I really struggled to finish this book because I was disgusted at the very start of it and I wasn't convinced that any of the characters could be redeemed. Ultimately, they kind of are and their lives feel like they've come to a conclusion of sorts, or maybe it's just the starting point for take two on their relationship and life moving forward. So in that regard, I liked it.

The book has some dark humor to it, which never having read anything by this author, I wasn't aware this is part of her writing style. I'm not sure if the humor really fits because although dark, the story line in this book feels so heavy it almost feels out of place to make light of anything. I have to give this book 3 out of 5 stars. It wasn't amazing, it's probably one I won't think to recommend to anyone off the top of my head, but it wasn't terrible either and I think the author's writing is what really saved it for me.

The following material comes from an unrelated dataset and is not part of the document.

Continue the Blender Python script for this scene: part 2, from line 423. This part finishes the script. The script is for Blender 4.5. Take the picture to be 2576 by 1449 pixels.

You can find The Crooked Heart of Mercy on Amazon as well as Barnes & Noble. You may also want to check out Billie Livingston's website since she does have other books, though this is her U.S. debut. She is also on Twitter where you can keep up to date on future books!

2 comments:

trish said...

Thank you for sharing your thoughts as part of the tour.

Rubin Cory said...

I read Crooked Heart of Mercy in Canada where it came out first. I give it 5 stars and then some!
Partly because my degrees were in English and the Humanities, I'm interested in the cognitive content of human emotion. I'm guessing Sara's dislike came from a young parent's innate fear that they may not be doing the absolute best for their child.There's a lot of pressure these days, for sure!
Disgust at the behaviour of others, particularly fictional characters, needs examination. It can be an excuse to shut off any compassion for them lest we be contaminated by their flaws.Or it can be an opportunity to remember not to beat ourselves up when we make our own, usually mundane, relatively inconsequential mistakes.
This novel is about flawed human beings, like we all are. Ordinary people who through a moment of inattention (which can happen without taking a drink or ingesting a drug)-- are thrown into an extreme situation. Some people consider the characters in Joyce Carol Oates' fiction grotesque. Oates, one of the great American authors, maintains that they are ordinary people in extreme situations. Livingston's writing is sometimes compared to Oates' with good reason.
She strives for meaning and understanding and in Crooked Heart,approaches the Christian meaning of mercy. This mercy is not lenience at some wrong, it is a soothing compassion for all flawed humans rather than a release from real consequences. It is what we all seek without knowing it. Some seek solace in a bottle or capsule, others in fleeting sexual encounters-- sure it can be destructive behaviour but anyone who has ever felt less than perfect, or tasted the broken glass fringe of depression has at least a passing acquaintance for that thirst for... something larger, perhaps even more "oceanic" than oneself.
The writing in Crooked Heart is masterful, and if one has lived as long as I have, a child of the 60s, one has had a lifetime of knowing flawed individuals and loving them just the same. Of making a few poor choices, picking yourself up and soldiering on--the alternative is unacceptable. And therein lies the redemption the characters are hoping for at the end of the novel. They turn their very human faces toward the light of mercy like a bunch of sunflowers following the trajectory of the sun.
The light of mercy shines in the darkness. Hold that thought!